CONCESSIONI BALNEARI: UN REBUS DA RISOLVERE

Michele Scola, presidente grossetano di Italia Nostra, interviene su un’importante questione all’ordine del giorno.

In un Paese, come il nostro, malato di partitismo,  io credo  che chi si occupa istituzionalmente di ambientalismo abbia il diritto e il dovere di svolgere i propri compiti senza parteggiare pregiudizialmente per questa o per quella fazione.

Tipica di un modo a mio parere errato  di affrontare le questioni ambientalistiche è la gazzarra di stampo  pre-elettorale (e dunque partitica) che è stata in questi giorni  sollevata sulla questione delle concessioni agli stabilimenti balneari.

Com’è noto, queste concessioni vengono attualmente  rilasciate per un periodo di tempo determinato – sei anni –  tacitamente rinnovabile. Sotto la copertura  di queste concessioni, migliaia di chilometri di spiagge sono state trasformate, nel corso dei decenni scorsi,  in quel vero e proprio luna-park che tutti conosciamo, in molti casi  recintando e impedendo ai cittadini  il libero e gratuito  accesso al mare. Gli stabilimenti balneari, di fatto, sono sempre rimasti  in mano alle solite famiglie. Un modello decisamente discutibile, soprattutto perché da parte delle amministrazioni pubbliche non si è badato a lasciare spazio alle  spiagge libere e attrezzate.

A sconvolgere questo stato di fatto è intervenuta, come si suol dire a gamba tesa,

l ’Unione Europea,  emanando, in nome della libera concorrenza,   la cosiddetta  direttiva  Bolkestein,  che impone la vendita all’asta, dunque al miglior offerente, di tutte le concessioni balneari.
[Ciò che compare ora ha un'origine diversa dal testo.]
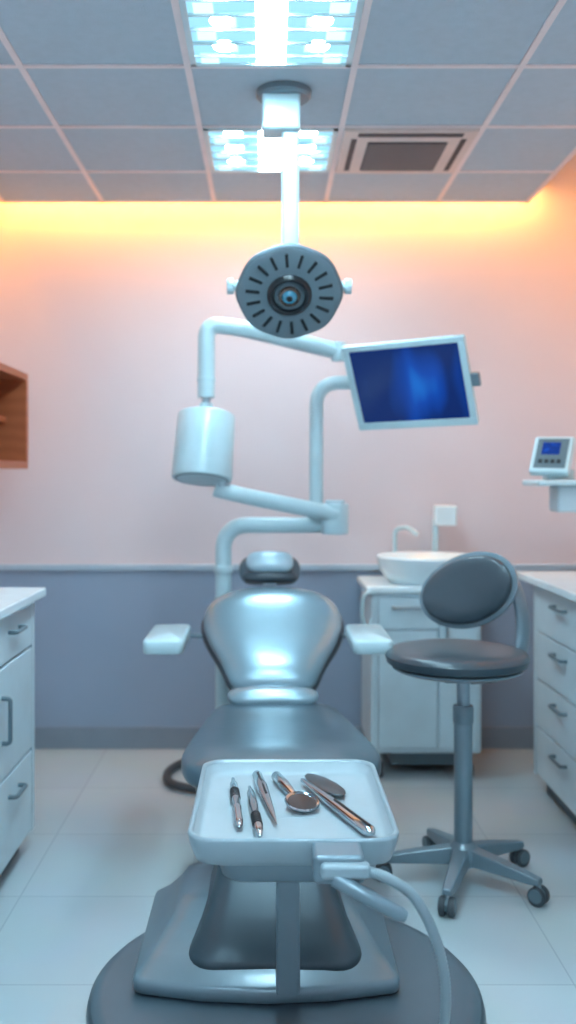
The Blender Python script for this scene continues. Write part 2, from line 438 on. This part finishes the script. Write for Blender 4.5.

Un’operazione relativamente facile a dirsi e a farsi quando la concessione consiste in un chiosco di legno dove si noleggiano ombrelloni e sedie a sdraio, ma decisamente drammatica   quando amministrazioni comunali sia di centro-destra sia di centro-sinistra hanno autorizzato,  nel corso dei decenni,  la realizzazione sulle spiagge di grandi  strutture fisse di ogni genere, come ad esempio ristoranti,  bar, centri-benessere e quant’altro.  Quella che l’UE vuole imporci è dunque una vera e propria tragedia per chi ha investito sulle attività balneari denari e lavoro. Si è ventilato addirittura il rischio che in questo modo si finisca per  favorire le grandi organizzazioni criminali, le quali dispongono di enormi quantità di denaro.

Finora, come si usa in Italia, invece di affrontare seriamente  la questione  a livello europeo,  si è fatto ricorso ai rinvii. Ma ecco che il governo, alcuni giorni fa, ha creduto di trovare una soluzione drastica al problema: respingere la decisione europea  introducendo, a favore degli attuali concessionari, e in cambio di un canone a prezzi di mercato, un diritto di superficie della durata di 90 anni,  forse ridotta, secondo le ultime notizie, a 20 anni.  Il litorale rimane di proprietà dello Stato, ma le strutture esistenti continuano ad appartenere, per quel periodo di tempo,  agli attuali proprietari.

Una questione complessa, da approfondire con un adeguato studio del provvedimento, che verrà pubblicato il 17 di questo mese. Ma siamo in campagna elettorale, e naturalmente si è scatenato il putiferio: l’opposizione ha accusato il governo di dare il via libera alla speculazione edilizia lungo tutte le coste italiane, dato che i sindaci, nonostante i vincoli paesaggistici esistenti,  possono, in teoria,  autorizzare nuove costruzioni sulle concessioni. Un pericolo reale, in effetti, dato che i sindaci, in nome della sussidiarietà, sono lasciati liberi di fare quello che vogliono sul loro territorio. Ha detto bene il Touring Club: “Si rischia di passare dal caos attuale a una situazione ancora più grave. Bisogna chiarire il rapporto tra Stato ed enti locali per garantire regole uniformi”.

A proposito delle necessarie tutele ambientali riguardanti i litorali maremmani, merita che io citi le due proposte di Legge di iniziativa popolare che la sezione di Grosseto di Italia Nostra,in collaborazione con il Coordinamento dei Comitati della Provincia di Grosseto, ha presentato alla Regione Toscana. La prima di queste iniziative riguarda l’ampliamento dei confini del Parco della Maremma, che noi vorremmo estendere a tutta la fascia costiera. La seconda iniziativa riguarda la modifica, da noi richiesta, della legge Regionale 1/2005 per ciò che attiene alla delega senza controlli che viene data ai sindaci in materia di gestione del territorio. L’approvazione di queste due proposte, quale che sia la durata delle concessioni demaniali,  scongiurerebbe qualsiasi rischio di cementificazione delle nostra spiagge.

Mi auguro che i dirigenti regionali colgano l’opportunità offerta loro dalle nostre proposte.

Michele Scola

In Italia il concetto di bravo e forte ha solo un significato. Nel caso di Ostia, realtà che conosco fin troppo bene, gli stabilimenti sono sempre stati in mano alle solite famiglie, le quali hanno gestito per decenni la gallina dalle uova d’oro del bene demaniale. Per un cittadino, comune mortale, è più facile vincere al superenalotto che rilevare la concessione di uno stabilimento balneare. Il provvedimento non serve a nulla, tantomeno a creare un ricambio, dopo 90 anni, di una perpetuazione quasi feudale.